O Canada. Ah, Summertime.

This season is all a Torontonian could ask for: good weather, hot politics, and a new sports star

IT'S been the kind of summer Torontonians exult in - full of hot, sunny weather, plenty of political theater, and the crowning of a new national sports hero to boot.

Paul Tracy, a clean-cut, bespectacled 24-year-old native of Scarborough, Ontario, was proclaimed a Canadian hero by local news media after winning Toronto's edition of the Indy Car World Series July 18. It was the first time since 1978 that a Canadian had won a big international auto race in Canada.

Canadians, not unlike Americans, like their heroes with a dollop of humility and Mr. Tracy has it. Sports marketing agents quickly proclaimed Tracy's star potential, saying he could make millions - presumably if he were to employ their services.

Tracy's boyish face, however, has not become ubiquitous on television just yet. He is more interested in racing than taping commercials, he says.

Contests bring to mind Canada's key political contest this year - the once-every-five-year federal election coming this fall. While summer is usually a time Canadians take respite from politics, July was a month when pre-campaign election campaigns began to rev up.

Prime Minister Kim Campbell, who took the reins of power after Brian Mulroney resigned in June, has spent the summer organizing her new Cabinet, putting out political brush fires, and attending the G-7 summit of leading industrial nations in Tokyo.

She has also been bouncing from province to province in a bid to create her own political aura, distinct from the aloof, regal style of her predecessor. She wore western attire to a rodeo in Calgary and has remarked that she likes to go to the grocery store herself. And she signed up for a weekend refresher course in French to help her win over Quebec's French-speakers.

Thus did Ms. Campbell arrive in Toronto at nearly the same moment as her rivals, Liberal Party leader Jean Chretien and New Democratic Party leader Audrey McLaughlin. Each of the federal party leaders was obliged to flip burgers at a spate of barbecues across the city to rally support for the election campaign in Ontario, Canada's most populous province.

But impressing Torontonians with her caring approach may be tough for Campbell, given the city's recently announced budget crisis. Many trace next year's projected C$60 million (US$46.5 million) shortfall to cuts in federal transfer payments to the provincial government, which in turn has cut transfers to the city.

Toronto Mayor June Rowlands is slashing spending to make ends meet. The city has announced it will close offices and stop services three days this summer, with more shuttered days to come.
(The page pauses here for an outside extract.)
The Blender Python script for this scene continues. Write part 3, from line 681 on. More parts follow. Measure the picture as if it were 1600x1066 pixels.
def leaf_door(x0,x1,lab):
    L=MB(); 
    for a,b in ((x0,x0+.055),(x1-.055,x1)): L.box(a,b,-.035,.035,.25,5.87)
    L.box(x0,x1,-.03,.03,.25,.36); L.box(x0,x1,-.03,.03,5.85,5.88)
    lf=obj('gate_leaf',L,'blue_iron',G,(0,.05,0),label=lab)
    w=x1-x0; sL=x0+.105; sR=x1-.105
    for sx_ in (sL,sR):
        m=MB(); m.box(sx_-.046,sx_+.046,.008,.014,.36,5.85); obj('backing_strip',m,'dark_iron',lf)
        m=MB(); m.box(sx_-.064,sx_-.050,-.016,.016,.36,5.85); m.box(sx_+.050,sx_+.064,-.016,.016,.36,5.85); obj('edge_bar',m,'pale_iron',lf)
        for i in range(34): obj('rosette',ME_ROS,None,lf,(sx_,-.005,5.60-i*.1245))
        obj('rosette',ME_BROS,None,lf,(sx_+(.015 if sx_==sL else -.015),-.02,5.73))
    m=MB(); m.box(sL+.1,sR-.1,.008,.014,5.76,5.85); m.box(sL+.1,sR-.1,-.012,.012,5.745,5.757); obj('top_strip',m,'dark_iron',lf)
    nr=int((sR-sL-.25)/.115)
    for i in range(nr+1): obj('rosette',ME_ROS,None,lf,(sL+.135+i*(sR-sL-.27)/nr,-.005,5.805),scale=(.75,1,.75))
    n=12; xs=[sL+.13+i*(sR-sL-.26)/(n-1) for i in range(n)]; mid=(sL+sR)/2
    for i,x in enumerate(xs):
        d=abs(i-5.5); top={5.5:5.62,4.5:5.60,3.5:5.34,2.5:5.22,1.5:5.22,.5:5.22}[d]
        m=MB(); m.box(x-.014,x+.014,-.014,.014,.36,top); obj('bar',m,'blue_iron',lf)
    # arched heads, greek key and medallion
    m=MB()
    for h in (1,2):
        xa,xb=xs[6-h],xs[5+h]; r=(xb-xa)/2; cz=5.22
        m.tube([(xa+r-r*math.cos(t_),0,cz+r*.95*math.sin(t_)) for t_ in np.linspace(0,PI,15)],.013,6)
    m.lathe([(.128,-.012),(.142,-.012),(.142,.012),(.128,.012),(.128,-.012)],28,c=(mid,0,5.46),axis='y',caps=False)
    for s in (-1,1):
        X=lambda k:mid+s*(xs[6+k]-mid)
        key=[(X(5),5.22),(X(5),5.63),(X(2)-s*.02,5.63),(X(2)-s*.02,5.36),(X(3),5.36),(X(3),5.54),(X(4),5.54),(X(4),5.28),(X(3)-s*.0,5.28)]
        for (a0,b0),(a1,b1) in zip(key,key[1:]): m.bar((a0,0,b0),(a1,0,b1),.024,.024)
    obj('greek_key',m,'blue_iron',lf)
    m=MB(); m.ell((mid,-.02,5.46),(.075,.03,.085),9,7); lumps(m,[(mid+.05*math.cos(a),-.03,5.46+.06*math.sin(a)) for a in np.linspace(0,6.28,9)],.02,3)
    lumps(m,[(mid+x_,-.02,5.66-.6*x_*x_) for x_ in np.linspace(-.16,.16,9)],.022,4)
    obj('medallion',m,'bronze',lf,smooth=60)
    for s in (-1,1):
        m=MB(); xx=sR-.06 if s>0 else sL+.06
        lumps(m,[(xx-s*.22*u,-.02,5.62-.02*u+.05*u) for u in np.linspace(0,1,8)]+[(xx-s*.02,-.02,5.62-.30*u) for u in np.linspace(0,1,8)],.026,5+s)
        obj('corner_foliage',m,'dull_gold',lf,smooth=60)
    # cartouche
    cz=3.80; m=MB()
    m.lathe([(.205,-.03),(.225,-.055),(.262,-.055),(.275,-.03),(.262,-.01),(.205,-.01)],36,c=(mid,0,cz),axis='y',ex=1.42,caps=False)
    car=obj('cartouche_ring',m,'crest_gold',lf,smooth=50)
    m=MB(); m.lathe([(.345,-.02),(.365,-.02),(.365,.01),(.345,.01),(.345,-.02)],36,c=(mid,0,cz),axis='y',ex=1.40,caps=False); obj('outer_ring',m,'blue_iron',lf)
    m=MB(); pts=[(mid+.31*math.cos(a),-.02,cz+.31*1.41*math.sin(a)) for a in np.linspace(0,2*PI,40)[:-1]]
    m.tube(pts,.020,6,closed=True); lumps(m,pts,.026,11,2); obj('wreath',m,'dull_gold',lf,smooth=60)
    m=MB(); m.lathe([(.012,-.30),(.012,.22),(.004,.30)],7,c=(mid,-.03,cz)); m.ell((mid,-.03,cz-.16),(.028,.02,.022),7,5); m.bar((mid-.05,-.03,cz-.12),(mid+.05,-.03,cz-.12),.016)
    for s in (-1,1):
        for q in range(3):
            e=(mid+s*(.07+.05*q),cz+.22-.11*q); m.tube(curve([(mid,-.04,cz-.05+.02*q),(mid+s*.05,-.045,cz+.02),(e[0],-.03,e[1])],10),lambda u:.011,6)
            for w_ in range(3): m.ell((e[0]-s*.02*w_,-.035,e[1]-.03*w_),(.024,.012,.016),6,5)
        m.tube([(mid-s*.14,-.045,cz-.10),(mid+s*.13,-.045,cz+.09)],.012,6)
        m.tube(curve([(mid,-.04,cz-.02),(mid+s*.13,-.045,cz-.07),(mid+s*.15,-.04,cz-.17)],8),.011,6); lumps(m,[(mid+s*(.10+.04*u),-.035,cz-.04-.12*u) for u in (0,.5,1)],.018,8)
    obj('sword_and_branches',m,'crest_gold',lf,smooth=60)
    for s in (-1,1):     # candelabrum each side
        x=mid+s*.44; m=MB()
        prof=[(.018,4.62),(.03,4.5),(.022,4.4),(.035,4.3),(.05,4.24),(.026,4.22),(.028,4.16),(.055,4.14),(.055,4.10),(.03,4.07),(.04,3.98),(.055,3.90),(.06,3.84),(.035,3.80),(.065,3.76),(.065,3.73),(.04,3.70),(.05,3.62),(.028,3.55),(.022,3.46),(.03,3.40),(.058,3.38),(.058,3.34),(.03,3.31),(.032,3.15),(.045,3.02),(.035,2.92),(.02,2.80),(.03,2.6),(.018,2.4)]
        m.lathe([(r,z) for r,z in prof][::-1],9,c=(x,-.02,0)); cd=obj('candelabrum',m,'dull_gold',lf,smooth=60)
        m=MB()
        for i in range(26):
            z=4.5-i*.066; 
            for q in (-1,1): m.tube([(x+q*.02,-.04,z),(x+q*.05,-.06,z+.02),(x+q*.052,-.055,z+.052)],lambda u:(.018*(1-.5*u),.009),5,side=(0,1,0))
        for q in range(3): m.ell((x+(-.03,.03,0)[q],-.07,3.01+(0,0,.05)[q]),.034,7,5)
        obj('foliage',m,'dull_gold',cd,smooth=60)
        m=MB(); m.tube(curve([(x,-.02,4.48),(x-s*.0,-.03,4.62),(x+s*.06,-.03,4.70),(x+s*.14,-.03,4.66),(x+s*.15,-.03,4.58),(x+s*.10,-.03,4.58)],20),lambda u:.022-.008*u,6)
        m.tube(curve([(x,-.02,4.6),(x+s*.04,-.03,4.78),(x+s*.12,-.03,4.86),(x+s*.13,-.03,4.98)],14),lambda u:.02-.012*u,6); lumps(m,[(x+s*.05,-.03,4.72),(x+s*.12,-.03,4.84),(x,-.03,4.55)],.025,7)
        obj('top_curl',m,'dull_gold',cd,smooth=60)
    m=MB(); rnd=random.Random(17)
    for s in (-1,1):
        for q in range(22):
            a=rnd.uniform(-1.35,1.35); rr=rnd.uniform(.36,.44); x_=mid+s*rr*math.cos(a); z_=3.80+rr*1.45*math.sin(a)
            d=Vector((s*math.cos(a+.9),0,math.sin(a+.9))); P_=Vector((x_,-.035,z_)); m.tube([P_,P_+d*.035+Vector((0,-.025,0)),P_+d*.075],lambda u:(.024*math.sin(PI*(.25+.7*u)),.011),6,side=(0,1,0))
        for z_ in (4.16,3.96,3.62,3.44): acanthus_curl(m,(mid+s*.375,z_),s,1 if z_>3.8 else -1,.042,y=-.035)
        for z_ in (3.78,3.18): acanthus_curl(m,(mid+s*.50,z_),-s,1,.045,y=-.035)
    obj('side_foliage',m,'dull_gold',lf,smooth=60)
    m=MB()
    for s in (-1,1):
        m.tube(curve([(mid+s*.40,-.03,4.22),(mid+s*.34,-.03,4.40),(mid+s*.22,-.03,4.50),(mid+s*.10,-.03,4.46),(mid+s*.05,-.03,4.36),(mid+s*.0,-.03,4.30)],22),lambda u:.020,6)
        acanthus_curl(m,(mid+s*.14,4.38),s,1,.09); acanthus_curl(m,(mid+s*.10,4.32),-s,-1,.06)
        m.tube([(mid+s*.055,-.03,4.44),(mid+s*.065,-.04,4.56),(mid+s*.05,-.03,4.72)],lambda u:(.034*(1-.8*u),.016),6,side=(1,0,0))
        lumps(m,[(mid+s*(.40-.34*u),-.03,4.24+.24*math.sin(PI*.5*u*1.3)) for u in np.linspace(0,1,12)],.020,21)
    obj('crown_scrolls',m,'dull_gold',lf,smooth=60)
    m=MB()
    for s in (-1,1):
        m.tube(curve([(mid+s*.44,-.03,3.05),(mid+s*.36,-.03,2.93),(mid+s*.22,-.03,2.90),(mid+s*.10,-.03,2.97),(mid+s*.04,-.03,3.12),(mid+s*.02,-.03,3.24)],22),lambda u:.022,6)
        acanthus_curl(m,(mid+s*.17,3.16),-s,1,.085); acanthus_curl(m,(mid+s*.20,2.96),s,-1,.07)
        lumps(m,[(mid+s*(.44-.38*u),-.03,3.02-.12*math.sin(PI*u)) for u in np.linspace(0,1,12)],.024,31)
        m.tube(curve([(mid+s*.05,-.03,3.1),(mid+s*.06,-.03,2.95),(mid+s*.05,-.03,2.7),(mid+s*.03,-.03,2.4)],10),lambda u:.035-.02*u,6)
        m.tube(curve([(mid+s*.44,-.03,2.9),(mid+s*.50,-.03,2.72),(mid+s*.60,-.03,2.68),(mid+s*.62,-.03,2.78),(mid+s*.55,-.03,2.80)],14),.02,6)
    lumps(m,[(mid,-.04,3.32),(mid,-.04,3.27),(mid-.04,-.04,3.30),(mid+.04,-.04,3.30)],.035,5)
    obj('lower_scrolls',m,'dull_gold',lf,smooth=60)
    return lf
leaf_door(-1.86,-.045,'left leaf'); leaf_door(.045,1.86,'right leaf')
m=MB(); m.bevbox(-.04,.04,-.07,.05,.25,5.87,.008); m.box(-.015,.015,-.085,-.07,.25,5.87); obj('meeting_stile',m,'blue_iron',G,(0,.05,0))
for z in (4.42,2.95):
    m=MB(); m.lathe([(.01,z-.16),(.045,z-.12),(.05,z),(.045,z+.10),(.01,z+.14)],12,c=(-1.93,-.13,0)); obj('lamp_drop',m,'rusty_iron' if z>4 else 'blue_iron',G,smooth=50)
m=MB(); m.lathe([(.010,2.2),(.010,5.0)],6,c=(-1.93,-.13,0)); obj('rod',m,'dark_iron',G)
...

But what bothers many as much as the city's red ink is the threat it poses to the city's image as the "Mr. Clean" of urban North America.

Toronto dropped its twice-weekly removal of garbage in April, saving the city C$3.4 million (US$2.6 million). After the budget crunch was announced, the City Council voted not to hire 30 new garbage workers, despite complaints the city is stinking from heaps of trash.

Still, most Torontonians seem unaffected by the furor over garbage or the political seasoning at local barbecues. Instead, the throngs can be seen strolling leisurely, under the bright summer sky, along both sides of Toronto's grand boulevard, Yonge Street.

For many city dwellers, it is a time simply to revel in a beautiful summer after a long winter of heavier-than-usual snowfall.

A federal civil servant who carefully tracks the sunshine index, says last month was the sunniest July in six years. Toronto received 290 hours of sunshine in July, compared with only 206 hours last July, he said.